[begin Supplied information]

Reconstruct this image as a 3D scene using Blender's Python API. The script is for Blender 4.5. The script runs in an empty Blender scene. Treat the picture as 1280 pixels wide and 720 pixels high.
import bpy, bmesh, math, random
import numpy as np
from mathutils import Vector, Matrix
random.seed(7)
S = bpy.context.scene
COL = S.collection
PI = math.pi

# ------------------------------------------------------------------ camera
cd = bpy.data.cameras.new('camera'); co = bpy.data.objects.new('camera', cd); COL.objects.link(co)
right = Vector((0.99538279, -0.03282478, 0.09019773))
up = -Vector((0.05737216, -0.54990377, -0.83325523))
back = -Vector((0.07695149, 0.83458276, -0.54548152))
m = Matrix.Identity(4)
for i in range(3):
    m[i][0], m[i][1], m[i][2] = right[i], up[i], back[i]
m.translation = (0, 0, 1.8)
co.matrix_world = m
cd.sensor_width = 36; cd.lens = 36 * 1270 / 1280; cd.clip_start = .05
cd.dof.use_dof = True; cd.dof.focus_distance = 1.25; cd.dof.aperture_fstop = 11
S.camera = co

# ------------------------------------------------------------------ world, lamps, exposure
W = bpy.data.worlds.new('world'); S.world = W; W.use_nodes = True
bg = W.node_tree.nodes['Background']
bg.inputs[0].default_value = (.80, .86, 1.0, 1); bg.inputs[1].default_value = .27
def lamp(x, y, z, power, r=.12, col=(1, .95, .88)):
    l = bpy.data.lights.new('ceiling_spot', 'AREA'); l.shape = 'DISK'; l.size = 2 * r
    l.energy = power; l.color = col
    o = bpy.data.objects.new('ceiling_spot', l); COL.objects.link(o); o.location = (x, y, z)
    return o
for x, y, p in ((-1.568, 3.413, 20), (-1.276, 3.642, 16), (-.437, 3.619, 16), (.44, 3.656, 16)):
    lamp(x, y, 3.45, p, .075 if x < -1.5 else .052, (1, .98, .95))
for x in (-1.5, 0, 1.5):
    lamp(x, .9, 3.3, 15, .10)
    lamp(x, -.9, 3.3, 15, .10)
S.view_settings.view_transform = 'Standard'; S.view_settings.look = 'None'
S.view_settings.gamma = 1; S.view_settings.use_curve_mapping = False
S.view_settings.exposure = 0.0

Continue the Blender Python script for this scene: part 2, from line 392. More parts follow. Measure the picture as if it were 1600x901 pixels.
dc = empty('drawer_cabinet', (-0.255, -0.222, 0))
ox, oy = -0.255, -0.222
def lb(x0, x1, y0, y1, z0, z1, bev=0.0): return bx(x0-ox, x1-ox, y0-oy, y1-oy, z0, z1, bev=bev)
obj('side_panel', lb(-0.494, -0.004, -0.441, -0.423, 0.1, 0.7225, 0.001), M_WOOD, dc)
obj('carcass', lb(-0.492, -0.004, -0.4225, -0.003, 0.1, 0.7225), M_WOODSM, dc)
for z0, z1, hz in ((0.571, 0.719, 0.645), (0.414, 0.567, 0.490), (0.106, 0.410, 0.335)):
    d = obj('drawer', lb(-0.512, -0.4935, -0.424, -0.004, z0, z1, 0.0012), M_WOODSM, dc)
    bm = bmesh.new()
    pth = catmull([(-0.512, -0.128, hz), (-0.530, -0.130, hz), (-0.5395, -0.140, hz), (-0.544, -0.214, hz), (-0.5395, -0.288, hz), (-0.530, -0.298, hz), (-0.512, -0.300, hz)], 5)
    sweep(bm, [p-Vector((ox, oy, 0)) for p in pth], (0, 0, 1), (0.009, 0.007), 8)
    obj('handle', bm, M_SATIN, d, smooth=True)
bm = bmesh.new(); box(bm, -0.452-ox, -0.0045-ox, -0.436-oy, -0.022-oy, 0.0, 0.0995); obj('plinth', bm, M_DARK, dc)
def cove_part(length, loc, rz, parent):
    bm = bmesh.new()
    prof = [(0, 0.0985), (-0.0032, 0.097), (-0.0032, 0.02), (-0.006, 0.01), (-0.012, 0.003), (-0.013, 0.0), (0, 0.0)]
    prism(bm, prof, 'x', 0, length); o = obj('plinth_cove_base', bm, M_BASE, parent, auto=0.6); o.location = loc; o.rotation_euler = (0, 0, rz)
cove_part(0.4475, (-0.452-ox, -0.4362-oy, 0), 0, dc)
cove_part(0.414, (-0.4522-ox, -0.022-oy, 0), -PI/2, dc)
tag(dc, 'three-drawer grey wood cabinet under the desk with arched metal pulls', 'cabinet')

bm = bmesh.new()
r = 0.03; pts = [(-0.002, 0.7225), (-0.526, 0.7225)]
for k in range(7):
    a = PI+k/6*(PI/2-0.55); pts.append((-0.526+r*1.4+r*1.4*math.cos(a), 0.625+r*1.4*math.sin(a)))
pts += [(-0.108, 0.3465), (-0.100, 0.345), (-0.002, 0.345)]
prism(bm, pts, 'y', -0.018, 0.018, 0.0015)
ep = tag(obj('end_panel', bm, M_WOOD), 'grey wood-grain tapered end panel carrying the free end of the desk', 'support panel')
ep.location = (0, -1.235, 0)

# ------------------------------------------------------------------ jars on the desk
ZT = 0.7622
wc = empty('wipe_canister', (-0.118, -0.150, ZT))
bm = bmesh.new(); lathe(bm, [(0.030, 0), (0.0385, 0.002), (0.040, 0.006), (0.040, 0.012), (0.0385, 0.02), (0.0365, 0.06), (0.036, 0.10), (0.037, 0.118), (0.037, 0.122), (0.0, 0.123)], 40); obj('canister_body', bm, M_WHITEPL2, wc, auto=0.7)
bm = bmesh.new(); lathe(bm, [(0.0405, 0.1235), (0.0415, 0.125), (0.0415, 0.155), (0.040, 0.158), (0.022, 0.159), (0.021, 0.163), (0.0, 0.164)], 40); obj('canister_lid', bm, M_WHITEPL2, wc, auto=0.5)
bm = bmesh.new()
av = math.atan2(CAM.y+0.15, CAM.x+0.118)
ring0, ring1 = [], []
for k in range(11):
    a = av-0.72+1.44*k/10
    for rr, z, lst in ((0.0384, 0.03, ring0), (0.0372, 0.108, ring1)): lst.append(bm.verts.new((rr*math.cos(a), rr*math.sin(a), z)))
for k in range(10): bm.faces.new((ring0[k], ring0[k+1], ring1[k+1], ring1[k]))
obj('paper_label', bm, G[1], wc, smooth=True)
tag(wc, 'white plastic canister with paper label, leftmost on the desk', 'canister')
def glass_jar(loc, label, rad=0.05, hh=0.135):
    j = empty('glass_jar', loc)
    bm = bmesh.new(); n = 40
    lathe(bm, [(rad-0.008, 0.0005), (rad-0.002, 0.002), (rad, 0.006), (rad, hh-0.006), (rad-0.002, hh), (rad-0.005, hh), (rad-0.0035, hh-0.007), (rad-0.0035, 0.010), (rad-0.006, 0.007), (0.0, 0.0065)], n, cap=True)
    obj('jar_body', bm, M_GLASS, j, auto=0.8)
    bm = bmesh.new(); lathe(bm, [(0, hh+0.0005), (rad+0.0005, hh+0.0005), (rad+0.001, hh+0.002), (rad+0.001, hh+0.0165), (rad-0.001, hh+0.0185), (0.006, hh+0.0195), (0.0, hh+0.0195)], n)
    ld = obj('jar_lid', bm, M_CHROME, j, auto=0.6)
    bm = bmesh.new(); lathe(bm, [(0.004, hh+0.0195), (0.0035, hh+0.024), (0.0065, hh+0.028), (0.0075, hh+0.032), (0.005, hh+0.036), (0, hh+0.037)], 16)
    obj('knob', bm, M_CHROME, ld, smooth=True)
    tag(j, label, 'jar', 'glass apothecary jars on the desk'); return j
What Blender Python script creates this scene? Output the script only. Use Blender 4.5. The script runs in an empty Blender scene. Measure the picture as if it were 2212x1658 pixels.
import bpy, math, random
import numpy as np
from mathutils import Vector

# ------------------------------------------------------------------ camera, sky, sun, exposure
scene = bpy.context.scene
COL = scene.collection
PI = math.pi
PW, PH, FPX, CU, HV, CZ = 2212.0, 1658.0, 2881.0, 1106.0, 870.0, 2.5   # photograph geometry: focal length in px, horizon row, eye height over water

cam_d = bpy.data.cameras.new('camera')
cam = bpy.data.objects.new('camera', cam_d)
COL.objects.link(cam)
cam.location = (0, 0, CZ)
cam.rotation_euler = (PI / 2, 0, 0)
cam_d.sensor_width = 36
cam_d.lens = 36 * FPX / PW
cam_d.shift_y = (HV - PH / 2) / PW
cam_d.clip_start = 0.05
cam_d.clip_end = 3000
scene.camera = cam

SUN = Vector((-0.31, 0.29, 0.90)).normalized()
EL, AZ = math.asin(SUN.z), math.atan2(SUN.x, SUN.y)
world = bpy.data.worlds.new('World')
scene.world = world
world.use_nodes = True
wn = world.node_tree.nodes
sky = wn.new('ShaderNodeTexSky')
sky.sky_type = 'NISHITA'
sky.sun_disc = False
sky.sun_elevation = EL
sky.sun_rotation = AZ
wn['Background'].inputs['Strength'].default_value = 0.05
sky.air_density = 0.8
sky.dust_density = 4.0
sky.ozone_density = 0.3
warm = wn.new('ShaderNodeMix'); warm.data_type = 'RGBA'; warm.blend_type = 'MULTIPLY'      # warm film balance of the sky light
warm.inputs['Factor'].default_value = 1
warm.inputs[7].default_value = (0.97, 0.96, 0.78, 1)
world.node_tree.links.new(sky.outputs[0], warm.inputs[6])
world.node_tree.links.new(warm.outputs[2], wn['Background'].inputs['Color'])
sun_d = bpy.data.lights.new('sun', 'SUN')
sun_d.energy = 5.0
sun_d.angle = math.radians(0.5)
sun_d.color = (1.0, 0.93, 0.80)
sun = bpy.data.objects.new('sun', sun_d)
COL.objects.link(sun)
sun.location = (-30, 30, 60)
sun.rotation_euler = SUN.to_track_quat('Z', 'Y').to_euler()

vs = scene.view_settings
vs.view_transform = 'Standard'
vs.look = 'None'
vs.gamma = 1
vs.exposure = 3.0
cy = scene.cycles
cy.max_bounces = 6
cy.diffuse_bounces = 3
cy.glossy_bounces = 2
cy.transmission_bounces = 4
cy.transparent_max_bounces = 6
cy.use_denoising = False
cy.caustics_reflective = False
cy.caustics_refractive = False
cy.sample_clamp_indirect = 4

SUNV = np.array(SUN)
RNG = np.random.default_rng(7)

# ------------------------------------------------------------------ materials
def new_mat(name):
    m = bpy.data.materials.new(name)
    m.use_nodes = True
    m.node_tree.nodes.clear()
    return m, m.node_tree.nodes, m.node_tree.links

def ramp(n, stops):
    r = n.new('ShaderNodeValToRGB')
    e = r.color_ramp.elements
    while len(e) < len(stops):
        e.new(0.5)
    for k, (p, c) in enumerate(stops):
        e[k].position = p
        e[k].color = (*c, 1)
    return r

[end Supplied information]

◆ What to do:
Only the lines running from the line with "What Blender Python" through the line with "scene.camera = cam" should be repeated, exactly and with both ends kept.

◆ Response to the exercise:
What Blender Python script creates this scene? Output the script only. Use Blender 4.5. The script runs in an empty Blender scene. Measure the picture as if it were 2212x1658 pixels.
import bpy, math, random
import numpy as np
from mathutils import Vector

# ------------------------------------------------------------------ camera, sky, sun, exposure
scene = bpy.context.scene
COL = scene.collection
PI = math.pi
PW, PH, FPX, CU, HV, CZ = 2212.0, 1658.0, 2881.0, 1106.0, 870.0, 2.5   # photograph geometry: focal length in px, horizon row, eye height over water

cam_d = bpy.data.cameras.new('camera')
cam = bpy.data.objects.new('camera', cam_d)
COL.objects.link(cam)
cam.location = (0, 0, CZ)
cam.rotation_euler = (PI / 2, 0, 0)
cam_d.sensor_width = 36
cam_d.lens = 36 * FPX / PW
cam_d.shift_y = (HV - PH / 2) / PW
cam_d.clip_start = 0.05
cam_d.clip_end = 3000
scene.camera = cam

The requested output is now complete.